Activity has picked up at the Perennial Wind Farm with construction well underway and turbines currently being erected. The Bluestem developed “distribution connected generation” project is made up of three, 2.3 MW General Electric wind turbines—one, the turbine located the furthest west of the three, between Fairmont and Grafton, south of U.S. Highway 6, is already up and turning.
The public private partnership between Bluestem Energy Solutions and the off-taker Perennial Public Power District has allowed Perennial to take advantage of local, clean energy generation connected directly to their distribution system. The multimillion dollar construction project requires no operational capital or additional debt from Perennial while providing numerous benefits including investing dollars back into their service territory. Construction activity is it at its peak, bringing in outside vendors and dollars from numerous different areas to the Fairmont area.

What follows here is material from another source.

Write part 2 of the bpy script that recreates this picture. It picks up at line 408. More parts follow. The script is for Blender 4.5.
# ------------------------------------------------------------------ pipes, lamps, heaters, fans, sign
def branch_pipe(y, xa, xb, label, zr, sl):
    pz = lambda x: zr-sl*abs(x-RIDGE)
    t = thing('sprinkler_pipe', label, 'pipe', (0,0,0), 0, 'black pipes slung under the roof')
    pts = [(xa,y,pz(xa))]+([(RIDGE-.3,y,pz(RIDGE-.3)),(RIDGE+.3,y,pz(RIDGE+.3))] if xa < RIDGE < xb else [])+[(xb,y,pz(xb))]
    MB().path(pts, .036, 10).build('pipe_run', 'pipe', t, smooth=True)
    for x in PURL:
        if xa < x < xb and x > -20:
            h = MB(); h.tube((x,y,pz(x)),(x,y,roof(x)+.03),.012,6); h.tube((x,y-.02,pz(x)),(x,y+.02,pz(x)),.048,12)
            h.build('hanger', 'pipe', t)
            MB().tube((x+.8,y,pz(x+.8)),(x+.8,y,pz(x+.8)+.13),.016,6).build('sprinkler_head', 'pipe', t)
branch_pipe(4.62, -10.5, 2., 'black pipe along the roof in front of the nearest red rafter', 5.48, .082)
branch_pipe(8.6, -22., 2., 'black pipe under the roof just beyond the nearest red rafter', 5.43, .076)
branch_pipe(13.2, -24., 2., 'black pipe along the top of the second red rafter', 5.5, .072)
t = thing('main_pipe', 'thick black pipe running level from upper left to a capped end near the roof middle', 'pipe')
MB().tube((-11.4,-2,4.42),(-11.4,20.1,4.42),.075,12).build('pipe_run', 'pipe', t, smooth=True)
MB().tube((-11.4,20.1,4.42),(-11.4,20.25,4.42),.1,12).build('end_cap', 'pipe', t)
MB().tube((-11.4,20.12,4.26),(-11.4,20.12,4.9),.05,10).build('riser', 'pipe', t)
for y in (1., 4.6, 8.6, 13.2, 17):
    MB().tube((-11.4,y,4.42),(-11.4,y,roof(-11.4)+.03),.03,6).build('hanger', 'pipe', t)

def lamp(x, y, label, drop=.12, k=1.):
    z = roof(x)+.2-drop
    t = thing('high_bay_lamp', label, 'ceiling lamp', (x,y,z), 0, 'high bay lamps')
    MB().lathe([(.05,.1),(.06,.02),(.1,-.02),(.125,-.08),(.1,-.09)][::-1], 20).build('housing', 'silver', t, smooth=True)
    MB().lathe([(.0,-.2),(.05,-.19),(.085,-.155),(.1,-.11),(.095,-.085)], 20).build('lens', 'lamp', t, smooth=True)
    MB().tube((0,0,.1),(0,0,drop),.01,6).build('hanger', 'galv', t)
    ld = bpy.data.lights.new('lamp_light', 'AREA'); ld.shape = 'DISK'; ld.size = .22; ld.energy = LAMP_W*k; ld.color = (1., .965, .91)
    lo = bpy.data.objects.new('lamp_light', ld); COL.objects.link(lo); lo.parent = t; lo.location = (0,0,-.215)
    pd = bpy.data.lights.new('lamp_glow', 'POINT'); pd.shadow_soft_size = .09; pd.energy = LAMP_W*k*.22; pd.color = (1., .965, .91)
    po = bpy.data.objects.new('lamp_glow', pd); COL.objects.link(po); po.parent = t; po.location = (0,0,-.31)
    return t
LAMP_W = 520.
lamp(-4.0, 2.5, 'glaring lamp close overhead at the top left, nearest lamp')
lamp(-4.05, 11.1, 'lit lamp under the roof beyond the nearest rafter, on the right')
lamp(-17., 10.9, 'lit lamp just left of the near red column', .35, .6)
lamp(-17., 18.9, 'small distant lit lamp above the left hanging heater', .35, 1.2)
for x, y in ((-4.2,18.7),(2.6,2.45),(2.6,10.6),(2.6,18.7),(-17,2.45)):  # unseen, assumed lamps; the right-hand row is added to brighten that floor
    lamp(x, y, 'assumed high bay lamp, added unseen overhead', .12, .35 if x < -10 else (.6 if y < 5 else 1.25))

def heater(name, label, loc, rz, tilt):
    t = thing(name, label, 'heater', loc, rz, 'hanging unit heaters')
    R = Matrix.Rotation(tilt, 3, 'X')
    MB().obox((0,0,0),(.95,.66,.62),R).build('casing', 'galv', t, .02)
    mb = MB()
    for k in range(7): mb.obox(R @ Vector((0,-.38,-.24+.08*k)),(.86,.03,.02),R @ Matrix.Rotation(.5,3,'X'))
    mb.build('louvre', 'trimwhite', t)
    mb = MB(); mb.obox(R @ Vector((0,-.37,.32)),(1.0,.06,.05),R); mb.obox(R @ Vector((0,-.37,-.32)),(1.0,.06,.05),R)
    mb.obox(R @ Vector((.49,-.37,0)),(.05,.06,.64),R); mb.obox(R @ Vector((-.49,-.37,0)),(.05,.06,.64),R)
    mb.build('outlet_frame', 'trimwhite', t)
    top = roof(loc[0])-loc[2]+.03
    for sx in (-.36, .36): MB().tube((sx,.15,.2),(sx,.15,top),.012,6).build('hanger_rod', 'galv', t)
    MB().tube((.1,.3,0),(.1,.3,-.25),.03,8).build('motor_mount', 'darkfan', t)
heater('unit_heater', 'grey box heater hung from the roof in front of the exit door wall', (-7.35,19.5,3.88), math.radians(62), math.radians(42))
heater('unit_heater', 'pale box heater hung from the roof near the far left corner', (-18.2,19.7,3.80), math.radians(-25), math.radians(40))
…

The wind energy industry has matured, allowing for distribution utilities, who serve retail customers to take advantage of the benefits of commercial scale wind turbines. These benefits include long term price certainty, low carbon attributes and certain technical benefits of having electric generation connected to the low voltage electric distribution system.
Long term rate certainty is becoming a requirement in today’s power supply mix as more financial certainty is demanded in a changing industry. In addition distribution connected generation, no matter the technology, brings certain technical and financial benefits often overlooked. Specifically, increasing revenues during load control situations when it comes to local irrigation customers. While it isn’t always guaranteed, the project will benefit from Perennial’s AMI metering system and will utilize every KWH generated during load control hours increasing revenue to Perennial and allowing for more irrigating hours for local agriculture  producers. Continued efforts of predictive modeling and technological enhancements are underway to maximize this benefit for Perennial and its irrigation customers.
In addition, economic development opportunities are becoming increasingly driven by low carbon generation options and the utilities who deliver the power to their retail customers, commercial and industrial customers are searching for these characteristics during their site selection processes. The construction activity and investment in the Fillmore County/York area the last few years is the outcome of proactive planning and smart economic development methodologies by Perennial Public Power and local officials. The project is scheduled to be fully commissioned by the third quarter of this year.